The increase in the ATOL Protection Contribution (APC) to £2.50 on October 1 will cost the trade and/or consumers an additional £30 million a year.


It is too early to say whether that bill can be wholly passed on to customers or whether the biggest tour operators will withdraw some holidays from ATOL protection – most probably seat-only sales.


Thomas Cook said it was considering the option, while TUI Travel UK noted in its response to the consultation on the APC rise: “It would not be true to say APC contributions can simply be passed on to customers.
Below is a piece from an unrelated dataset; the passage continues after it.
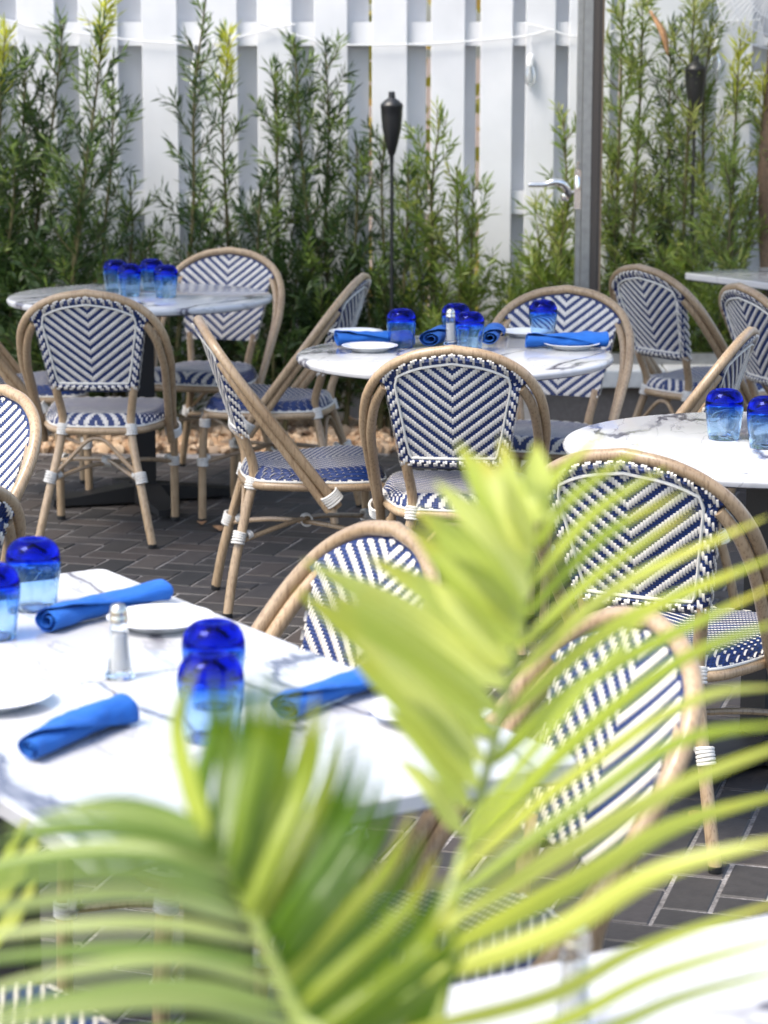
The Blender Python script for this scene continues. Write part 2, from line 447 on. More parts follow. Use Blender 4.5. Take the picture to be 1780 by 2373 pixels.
# ------------------------------------------------------------------ mesh builder
class MB:
    def __init__(s):
        s.v, s.f, s.uv = [], [], None
    def add(s, vs, fs):
        o = len(s.v)
        s.v.extend([tuple(p) for p in vs])
        s.f.extend([tuple(i + o for i in f) for f in fs])
    def box(s, c, d, rot=0, taper=1.0):
        x, y, z = d[0] / 2, d[1] / 2, d[2] / 2
        vs = []
        for zz, k in ((-z, 1), (z, taper)):
            for a, b_ in ((-x, -y), (x, -y), (x, y), (-x, y)):
                a, b_ = a * k, b_ * k
                vs.append((c[0] + a * math.cos(rot) - b_ * math.sin(rot), c[1] + a * math.sin(rot) + b_ * math.cos(rot), c[2] + zz))
        s.add(vs, [(3, 2, 1, 0), (4, 5, 6, 7), (0, 1, 5, 4), (1, 2, 6, 5), (2, 3, 7, 6), (3, 0, 4, 7)])
    def tube(s, pts, r, n=10, closed=False, caps=True):
        pts = [Vector(p) for p in pts]
        m = len(pts)
        rs = r if isinstance(r, (list, tuple)) else [r] * m
        vs, fs = [], []
        nor = None
        for i in range(m):
            a = pts[i - 1] if (i > 0 or closed) else pts[i]
            b = pts[(i + 1) % m] if (i < m - 1 or closed) else pts[i]
            t = (b - a).normalized()
            if nor is None:
                h = Vector((0, 0, 1)) if abs(t.z) < .9 else Vector((1, 0, 0))
                nor = (h - t * h.dot(t)).normalized()
            else:
                nor = (nor - t * nor.dot(t)).normalized()
            bi = t.cross(nor)
            for k in range(n):
                an = 2 * math.pi * k / n
                vs.append(pts[i] + (nor * math.cos(an) + bi * math.sin(an)) * rs[i])
        for i in range(m if closed else m - 1):
            j = (i + 1) % m
            for k in range(n):
                k2 = (k + 1) % n
                fs.append((i * n + k, i * n + k2, j * n + k2, j * n + k))
        if caps and not closed:
            fs.append(tuple(range(n - 1, -1, -1)))
            fs.append(tuple((m - 1) * n + k for k in range(n)))
        s.add(vs, fs)
    def lathe(s, prof, n=24, c=(0, 0, 0), closed=False):
        vs, fs = [], []
        for r, z in prof:
            for k in range(n):
                a = 2 * math.pi * k / n
                vs.append((c[0] + r * math.cos(a), c[1] + r * math.sin(a), c[2] + z))
        m = len(prof)
        for i in range(m if closed else m - 1):
            j = (i + 1) % m
            for k in range(n):
                k2 = (k + 1) % n
                fs.append((i * n + k, i * n + k2, j * n + k2, j * n + k))
        if not closed:
            if prof[0][0] > 1e-6: fs.append(tuple(range(n - 1, -1, -1)))
            if prof[-1][0] > 1e-6: fs.append(tuple((m - 1) * n + k for k in range(n)))
        s.add(vs, fs)
    def mesh(s, name, mat, smooth=True):
        me = bpy.data.meshes.new(name)
        me.from_pydata(s.v, [], s.f)
        me.materials.append(MATS[mat])
        if s.uv:
            ul = me.uv_layers.new(name='UVMap')
            for lp in me.loops:
                ul.data[lp.index].uv = s.uv[lp.vertex_index]
        if smooth:
            me.polygons.foreach_set('use_smooth', [True] * len(me.polygons))
            try:
                me.set_sharp_from_angle(angle=R(42))
            except Exception:
                pass
        me.update()
        return me
    def build(s, name, mat, parent=None, smooth=True):
        o = bpy.data.objects.new(name, s.mesh(name, mat, smooth))
        col.objects.link(o)
        o.parent = parent
        return o

def tag(o, label=None, cat=None, group=None, kind=None):
    if label: o['label'] = label
    if cat: o['category'] = cat
    if group: o['group'] = group
    if kind: o['kind'] = kind
    return o
def empty(name, loc=(0, 0, 0), rz=0):
    o = bpy.data.objects.new(name, None)
    o.empty_display_size = .1
    o.location = loc
    o.rotation_euler = (0, 0, rz)
    col.objects.link(o)
    return o
def link_mesh(name, me, parent=None, loc=None, rot=None):
    o = bpy.data.objects.new(name, me)
    col.objects.link(o)
    o.parent = parent
    if loc is not None: o.location = loc
    if rot is not None: o.rotation_euler = rot
    return o
CH = {}
def kids(o):
    return [c for c in bpy.data.objects if c.parent == o]
def copy_tree(root, children_map):
    r = root.copy(); col.objects.link(r)
    for ch, subs in children_map:
        c = ch.copy(); col.objects.link(c); c.parent = r
        for g in subs:
            d = g.copy(); col.objects.link(d); d.parent = c
    return r
def tree_map(root):
    return [(c, kids(c)) for c in kids(root)]
def spline(pts, n=8):
    pts = [Vector(p) for p in pts]
    out = []
    for i in range(len(pts) - 1):
        p0 = pts[i - 1] if i > 0 else pts[0] * 2 - pts[1]
        p1, p2 = pts[i], pts[i + 1]
        p3 = pts[i + 2] if i + 2 < len(pts) else pts[-1] * 2 - pts[-2]
        for k in range(n):
            t = k / n
            out.append(.5 * ((2 * p1) + (p2 - p0) * t + (2 * p0 - 5 * p1 + 4 * p2 - p3) * t * t + (3 * p1 - p0 - 3 * p2 + p3) * t ** 3))
    out.append(pts[-1].copy())
    return out

# ================================================================== SETTING
BR = R(-16.5)                                     # the paving grid's turn
# ground sheet to the horizon, with the earth bed behind the patio
g = MB(); g.add([(-250, -250, -.06), (250, -250, -.06), (250, 250, -.06), (-250, 250, -.06)], [(0, 1, 2, 3)])
tag(g.build('ground', 'earth', smooth=False), 'bare brown earth under and around the patio', kind='structure')
PAV_Y = 9.66
g = MB(); g.add([(-3.2, -1.0, -.0022), (3.2, -1.0, -.0022), (3.2, PAV_Y, -.0022), (-3.2, PAV_Y, -.0022)], [(0, 1, 2, 3)])
patio = tag(g.build('pavement', 'joint_sand', smooth=False), 'dark brick paving laid in herringbone with pale sand joints', kind='structure')

# ---- fence: white boards in front, boards behind offset, rails between
FY = 10.50
fence = tag(empty('fence', (0, FY, 0)), 'tall white painted board fence behind the row of green shrubs', 'fence')
edges = []          # board left/right x from the photograph where it shows them
gaps = [(-106, -58), (19, 70), (155, 205), (293, 347), (426, 480), (563, 606), (684, 735), (810, 863), (942, 994), (1070, 1105), (1177, 1207), (1273, 1303), (1396, 1425), (1600, 1640), (1716, 1760), (1850, 1900)]
k = 5600 / FY * .985
gx = [((a - 890) / k, (b - 890) / k) for a, b in gaps]
gx = [(gx[0][0] - .25 * (i + 1), gx[0][1] - .25 * (i + 1)) for i in range(5, -1, -1)] + gx + [(gx[-1][0] + .25 * (i + 1), gx[-1][1] + .25 * (i + 1)) for i in range(6)]
rb = random.Random(3)
for i in range(len(gx) - 1):
    x0, x1 = gx[i][1], gx[i + 1][0]
    m = MB(); w = x1 - x0
    m.box(((x0 + x1) / 2, rb.uniform(-.002, .002), 1.22), (w, .02, 2.44))
    o = m.build('board', 'white_paint', fence, False)
    md = o.modifiers.new('b', 'BEVEL'); md.width = .003; md.segments = 2
    o.rotation_euler = (0, R(rb.uniform(-.12, .12)), 0)
for i, (a, b) in enumerate(gx):
    m = MB()
    slit = {7: .010, 10: .008, 13: .014, 14: .017, 15: .014, 18: .008}.get(i, -.02)
    x0, x1 = a - .05, b - slit
    if x1 - x0 < .07: x0 = x1 - .09
    m.box(((x0 + x1) / 2, .092, 1.22), (x1 - x0, .02, 2.44))
    m.build('back_board', 'white_paint', fence, False)
for z0, z1 in ((.19, .29), (.905, 1.005), (1.62, 1.72), (2.28, 2.38)):
    m = MB(); m.box((.1, .047, (z0 + z1) / 2), (7.0, .06, z1 - z0))
    m.build('rail', 'white_paint', fence, False)
m = MB(); m.box((.1, .045, 2.455), (7.1, .16, .028)); m.build('added_cap_board', 'white_paint', fence, False)  # unseen cap, added to keep light out of the board gaps
# sunlit foliage in the neighbouring garden, glimpsed through the slits
rb = random.Random(12)
m = MB()
for i in range(5200):
    x, z = rb.uniform(-4.5, 4.5), rb.uniform(0, 2.9)
    y = rb.uniform(12.0, 12.9)
    a, l = rb.uniform(0, 6.28), rb.uniform(.07, .13)
    e = Vector((math.cos(a), rb.uniform(-.6, .6), math.sin(a))).normalized() * l
    s_ = Vector((-e.z, rb.uniform(-.05, .05), e.x)) * .35
    p = Vector((x, y, z))
    m.add([p, p + e * .5 + s_, p + e, p + e * .5 - s_], [(0, 1, 2, 3)])
tag(m.build('foliage', 'far_leaf', smooth=False), 'sunlit yellow green leaves glimpsed through the slits in the fence', kind='stuff')

# ---- added shade cloth, unseen above the frame, to darken the two rear tables
sail = tag(empty('added_shade_sail', (0, 0, 0)), 'grey cloth added overhead, out of view, to shade the two rear tables', 'added shade sail')
m = MB(); vs = []
cs = [Vector((-3.0, 5.8, 2.9)), Vector((1.35, 6.2, 3.1)), Vector((2.2, 9.0, 3.1)), Vector((-2.6, 9.2, 3.0))]
nq = 14
for i in range(nq + 1):
    for j in range(nq + 1):
        a, b = i / nq, j / nq
        p = cs[0].lerp(cs[1], a).lerp(cs[3].lerp(cs[2], a), b)
        bow = 4 * a * (1 - a) * (1 if b in (0, 1) else 1)
        p.y += (.35 * (4 * a * (1 - a))) * (1 - 2 * b)
        p.x += (.30 * (4 * b * (1 - b))) * (1 - 2 * a)
        p.z -= .10 * math.sin(math.pi * a) * math.sin(math.pi * b)
        vs.append(p)
m.add(vs, [(i * (nq + 1) + j, (i + 1) * (nq + 1) + j, (i + 1) * (nq + 1) + j + 1, i * (nq + 1) + j + 1) for i in range(nq) for j in range(nq)])
m.build('cloth', 'added_shade_cloth', sail)  # cloth of the added sail, out of view
for c, q in zip(cs, ((-3.5, 5.4), (1.9, 5.7), (2.85, 9.5), (-3.2, 9.7))):
    m = MB(); m.tube([c, (q[0], q[1], c.z + .1)], .006, 6); m.build('added_guy_rope', 'cable_white', sail)
    m = MB(); m.tube([(q[0], q[1], 0), (q[0], q[1], c.z + .2)], .045, 14); m.build('added_post', 'white_paint', sail)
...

If the market could bear [it], tour operators would already be selling holidays at higher amounts.”


Under-secretary of state for transport Paul Clark announced the increase in a statement to parliament last week, arguing: “This strikes the right balance between ensuring the financial stability of the Air Travel Trust Fund (ATTF) while keeping additional burdens on travel companies and consumers as low as practicable.”


Clark conceded the increase would hit the trade, saying: “I am aware of the extra burden this will place on travel companies and consumers, which is why I have agreed to an increase at the bottom of the range consulted on by the Civil Aviation Authority (CAA).”


He said protection at £2.50 was cheaper than stand-alone airline-failure insurance, saying it represents less than 0.5% of the average holiday price.


Clark said the CAA would review the rate of APC before the fund moves into surplus, “projected to be [by] the spring of 2012”. The government plans to consult this autumn on reform of the ATOL system that would follow an end to the funding crisis.


However, in recommending the rise to £2.50 accepted by the Department for Transport, the CAA warned: “A further need to increase the rate cannot be ruled out… in the event of a series of large operator failures and simultaneous sharp decline in bookings.”


The CAA said it had “weighed the likely impact” and recommended a move to £2.50 rather than £3 on the grounds that it:



  • Put the least burden on the trade of the available options.
  • Allows the ATTF access to an increased credit facility.
  • Provides sufficient liquidity “even if the projected costs of failures were to double”.

The consultation that ended last month looked at options within the range £2.50 to £3.50 and favoured a £3 rise, which was projected to eliminate the ATTF deficit by June 2011 rather than by March 2012, as it will now.


ABTA led the trade response in arguing against an increase and for the ATOL scheme to be widened instead.


The ATTF, into which the levy goes to fund prot-ection, would have been technically bankrupt from September without an APC increase. This was a condition Barclays sought in return for extending the fund’s credit.


The overdraft facility stands at £60 million and will extend to £80 million once details of a £55 million government guarantee are finalised.


 


APC: What you need to know



  • ATOL Protection Contribution (APC) to rise from £1 to £2.50 on October 1.
  • Air Travel Trust Fund (ATTF), which underwrites consumer financial protection, forecast to be in surplus from March 2012.
  • Civil Aviation Authority (CAA) estimates the XL Leisure Group failure will cost the fund £7 million to £9 million less than suggested in May, but stands by its forecast of an £89 million bill overall for XL.
  • ATTF requires extension of its credit facility from £60 million to £80 million this autumn. Government credit guarantee to rise from £25 million to £55 million.
  • CAA increases estimated costs of failures for 2009/10 from £14 million to £19 million.